La película del presente mundial, y en particular del argentino, está a punto de comenzar su tercer acto. Todavía está por verse si culminará como el nuevo Nosferatu, dejándonos en un limbo en blanco y negro, desprovisto de amor, o tenderá al happy ending de las otras tres. Me aferro a la esperanza que inspira saber que dos de esos finales felices están basados en historias reales, cuyos resultados están a la vista y demuestran que a veces lo viejo se deja de joder y muere de una puta vez. Pero para eso, claro, habría que arribar a la lucidez de entender qué sería lo nuevo que nos está faltando, y de lo que nuestras vidas dependen.

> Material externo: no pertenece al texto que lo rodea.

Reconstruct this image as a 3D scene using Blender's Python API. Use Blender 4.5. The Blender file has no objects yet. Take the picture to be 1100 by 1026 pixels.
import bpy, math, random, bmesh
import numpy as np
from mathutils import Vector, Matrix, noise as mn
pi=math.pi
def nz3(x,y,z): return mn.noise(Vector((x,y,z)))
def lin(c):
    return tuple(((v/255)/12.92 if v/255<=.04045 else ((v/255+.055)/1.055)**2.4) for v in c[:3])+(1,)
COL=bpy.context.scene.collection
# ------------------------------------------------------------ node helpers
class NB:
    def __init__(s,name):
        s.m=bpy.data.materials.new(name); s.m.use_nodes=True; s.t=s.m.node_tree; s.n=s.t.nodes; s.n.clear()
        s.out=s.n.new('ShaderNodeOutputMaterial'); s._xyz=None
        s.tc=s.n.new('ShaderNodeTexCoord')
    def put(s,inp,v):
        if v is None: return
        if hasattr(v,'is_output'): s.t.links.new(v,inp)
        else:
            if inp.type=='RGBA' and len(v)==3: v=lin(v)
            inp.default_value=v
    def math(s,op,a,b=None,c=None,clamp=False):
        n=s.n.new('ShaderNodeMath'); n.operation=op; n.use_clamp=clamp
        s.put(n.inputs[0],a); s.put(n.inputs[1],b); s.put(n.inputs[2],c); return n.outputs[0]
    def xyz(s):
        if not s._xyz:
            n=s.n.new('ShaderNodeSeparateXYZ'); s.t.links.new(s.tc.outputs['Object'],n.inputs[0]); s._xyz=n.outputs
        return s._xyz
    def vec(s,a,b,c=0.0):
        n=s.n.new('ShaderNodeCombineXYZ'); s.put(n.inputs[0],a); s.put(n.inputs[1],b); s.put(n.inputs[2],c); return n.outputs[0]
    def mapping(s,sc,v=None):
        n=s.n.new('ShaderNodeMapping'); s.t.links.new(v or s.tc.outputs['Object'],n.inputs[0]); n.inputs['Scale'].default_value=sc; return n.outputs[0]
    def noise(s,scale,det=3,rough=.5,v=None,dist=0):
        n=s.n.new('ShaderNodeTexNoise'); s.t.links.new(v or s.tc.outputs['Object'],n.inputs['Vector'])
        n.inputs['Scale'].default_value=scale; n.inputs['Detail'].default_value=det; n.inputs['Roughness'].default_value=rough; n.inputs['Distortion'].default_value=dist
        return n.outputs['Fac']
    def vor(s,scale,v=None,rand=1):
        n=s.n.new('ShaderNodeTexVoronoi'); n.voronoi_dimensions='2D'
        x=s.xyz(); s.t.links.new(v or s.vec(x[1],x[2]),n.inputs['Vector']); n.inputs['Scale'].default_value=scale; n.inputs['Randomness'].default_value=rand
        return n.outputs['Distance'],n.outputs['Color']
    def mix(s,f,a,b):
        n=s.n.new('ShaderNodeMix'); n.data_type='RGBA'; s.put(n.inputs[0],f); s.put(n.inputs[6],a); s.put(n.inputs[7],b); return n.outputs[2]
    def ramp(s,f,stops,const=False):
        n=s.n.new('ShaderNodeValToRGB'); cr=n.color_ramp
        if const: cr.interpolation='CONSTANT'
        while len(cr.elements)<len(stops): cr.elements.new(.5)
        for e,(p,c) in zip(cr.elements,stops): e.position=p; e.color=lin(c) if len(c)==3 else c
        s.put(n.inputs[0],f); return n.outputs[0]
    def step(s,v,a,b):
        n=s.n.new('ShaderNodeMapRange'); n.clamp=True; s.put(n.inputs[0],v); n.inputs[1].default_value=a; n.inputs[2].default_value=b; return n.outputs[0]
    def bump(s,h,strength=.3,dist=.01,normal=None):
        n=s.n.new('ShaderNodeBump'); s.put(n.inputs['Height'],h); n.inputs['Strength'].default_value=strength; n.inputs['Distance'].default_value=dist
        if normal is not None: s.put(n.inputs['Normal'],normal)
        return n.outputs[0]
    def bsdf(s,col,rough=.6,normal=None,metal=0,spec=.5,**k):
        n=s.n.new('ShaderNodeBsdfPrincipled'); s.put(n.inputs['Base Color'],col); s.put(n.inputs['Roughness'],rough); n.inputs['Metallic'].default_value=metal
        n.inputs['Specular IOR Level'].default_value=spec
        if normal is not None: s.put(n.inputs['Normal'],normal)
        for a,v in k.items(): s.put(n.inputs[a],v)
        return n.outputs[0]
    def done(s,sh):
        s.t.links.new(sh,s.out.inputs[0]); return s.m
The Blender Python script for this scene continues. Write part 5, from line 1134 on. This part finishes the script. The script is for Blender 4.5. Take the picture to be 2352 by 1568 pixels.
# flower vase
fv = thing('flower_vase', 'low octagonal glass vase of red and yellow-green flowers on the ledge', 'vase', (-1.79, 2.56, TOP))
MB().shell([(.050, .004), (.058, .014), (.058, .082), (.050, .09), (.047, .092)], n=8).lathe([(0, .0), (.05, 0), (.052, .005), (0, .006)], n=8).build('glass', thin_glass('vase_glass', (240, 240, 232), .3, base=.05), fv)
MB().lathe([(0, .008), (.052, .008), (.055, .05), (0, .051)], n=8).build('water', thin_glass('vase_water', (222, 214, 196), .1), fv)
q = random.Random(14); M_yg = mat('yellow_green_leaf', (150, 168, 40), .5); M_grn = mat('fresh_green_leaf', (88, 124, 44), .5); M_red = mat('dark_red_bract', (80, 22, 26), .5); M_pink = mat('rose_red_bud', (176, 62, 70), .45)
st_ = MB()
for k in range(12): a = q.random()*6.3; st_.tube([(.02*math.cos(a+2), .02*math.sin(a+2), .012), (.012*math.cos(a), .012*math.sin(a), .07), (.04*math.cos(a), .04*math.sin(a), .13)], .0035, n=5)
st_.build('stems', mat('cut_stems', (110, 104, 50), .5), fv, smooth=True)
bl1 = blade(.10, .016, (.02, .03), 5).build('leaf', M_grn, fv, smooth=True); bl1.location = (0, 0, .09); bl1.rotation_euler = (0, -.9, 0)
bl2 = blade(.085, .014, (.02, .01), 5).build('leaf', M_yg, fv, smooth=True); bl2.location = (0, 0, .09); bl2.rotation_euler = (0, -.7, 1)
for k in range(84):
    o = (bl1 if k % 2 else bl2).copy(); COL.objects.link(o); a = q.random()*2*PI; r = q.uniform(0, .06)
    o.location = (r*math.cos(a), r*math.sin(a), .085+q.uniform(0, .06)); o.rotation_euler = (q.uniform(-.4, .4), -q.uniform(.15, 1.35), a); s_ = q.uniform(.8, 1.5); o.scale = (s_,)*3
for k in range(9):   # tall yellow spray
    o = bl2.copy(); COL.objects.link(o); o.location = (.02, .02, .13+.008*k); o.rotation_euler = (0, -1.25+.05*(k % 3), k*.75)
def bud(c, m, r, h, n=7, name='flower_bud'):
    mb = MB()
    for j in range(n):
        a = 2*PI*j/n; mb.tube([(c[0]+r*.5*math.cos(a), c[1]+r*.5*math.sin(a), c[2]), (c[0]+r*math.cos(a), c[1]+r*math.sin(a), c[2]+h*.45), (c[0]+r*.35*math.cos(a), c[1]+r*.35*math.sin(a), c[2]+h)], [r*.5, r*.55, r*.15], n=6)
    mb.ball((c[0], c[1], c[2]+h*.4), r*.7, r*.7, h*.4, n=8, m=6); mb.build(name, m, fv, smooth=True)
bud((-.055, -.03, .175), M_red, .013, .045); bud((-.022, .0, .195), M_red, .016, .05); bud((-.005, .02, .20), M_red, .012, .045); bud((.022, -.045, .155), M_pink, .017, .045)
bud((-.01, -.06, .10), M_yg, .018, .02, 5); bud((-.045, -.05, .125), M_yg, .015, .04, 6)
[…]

Y ya que estoy hablando de lucidez, me quedaré a la sombra del poeta que a los veintipocos entendió algo que era válido para él, en su circunstancia, pero que también valía para todos nosotros en cualquier momento, y ni les cuento hoy: que aquel que no está ocupado en seguir naciendo, es porque ya está dedicado a morir, aunque sea en cámara lenta.